The painter Jan Toorop starts off as part of the Symbolist movement, but gradually migrates to Art Nouveau, painting more decorative pieces with ambiguous meanings. This can be seen in Fatality, where the artists used decorative, serpentine lines and depict an unknown world, far from our reality. Aubrey Vincent Beardsley, another prominent artist of this movement, did not start working as an artist but was highly encouraged by Sir Edward Coley Burne-Jones to start an artistic career. Beardsley worked on a series of illustrations for Oscar Wilde’s playwright Salome, including The Peacock Skirt. He uses Salome’s skirt to portray the decorative Art Nouveau style, done simply. Some of the original work made for the novel was censored for being considered too pornographic, but the artist sends in astonishing new work as a response. The publication was scandalous for the public of the time and tarnished the painter's reputation, especially for having his name linked to Oscar Wilde, who was completely outcast for the provocative themes in his writing.

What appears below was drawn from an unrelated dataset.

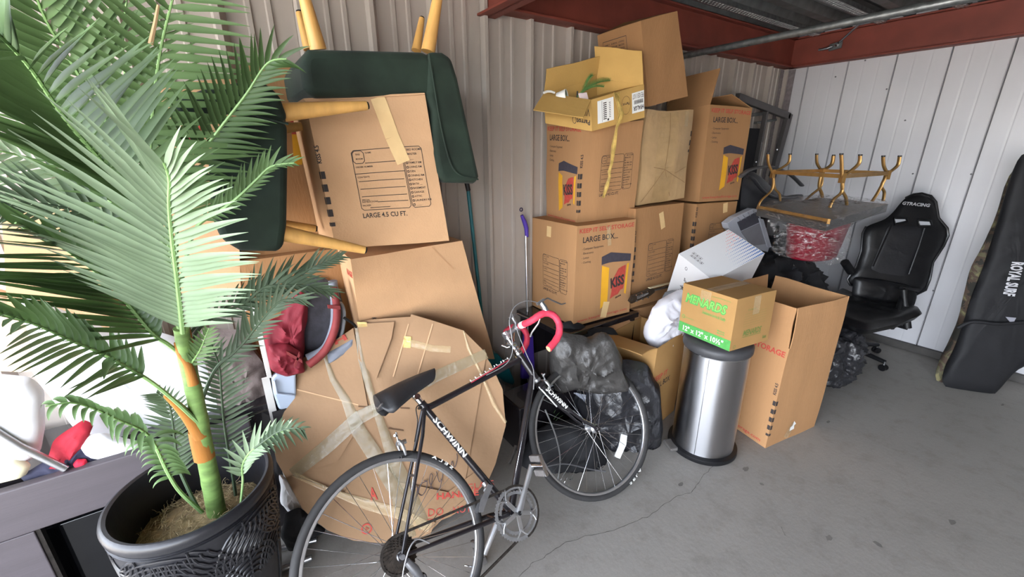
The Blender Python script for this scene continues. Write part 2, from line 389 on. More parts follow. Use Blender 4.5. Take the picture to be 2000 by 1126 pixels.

At the end of the XIX century, artists from Germany and Austria from a group called Secession, aiming to separate from the Academies and enable independent salons. This group didn’t have their style but were mostly from the Art Nouveau. The main painter in the Secession was Gustav Klimt. In his golden phase, Klimt paints his masterpiece The Kiss, a portrayal of a man giving a woman a soft kiss on the cheek, and both are wrapped by this golden surrounding that can resemble clothes or blankets and it seems to protect them from the outside world. He decorates this abstract and geometric forms and floral patterns. The background that could be interpreted as the sky is filled with golden specks and the couple rest in a field of flowers. Klimt showed this in an exhibition in 1908, and it was a huge success – even thou the exhibition was not – and the Austrian government bought it for the National Collection. The artist's father was a goldsmith, which led him to learn how to use the material, as golden leaves and powdered gold. This also came influenced by the Byzantine mosaics, after he took a trip to Ravenna in 1903.
The poster was starting to gain more position as Nouveau artists would use their art as advertising. Jules Cheret was a painter and printmaker and would make posters for theater plays, like the Carnival at the Theatre de L’Opera. Originally done in stone lithography, a printing technique from the XVIII century, for faster and easier printing. Another artist who worked with prints, as well as paintings, was Alphonse Mucha. Advertising for a variety of products as well as presentations, the Art Nouveau style is very much present in his prints, everything is beautifully illustrated and detailed, like in the poster for Chocolat Ideal. Most of Mucha’s work involves women posing with elaborated fabric, usually symbolizing something, like the Four Seasons, types of flowers, or precious stones, as seen in Amethyst. As opposed to the way women were depicted in the past, Mucha's women were not meant to seduce but merely decorate. Ferdinand Holder paints many adorned landscapes and portraits. In the painting Day, five nude women seem to adorn the scene by throwing small flowers on the ground, almost in synchrony.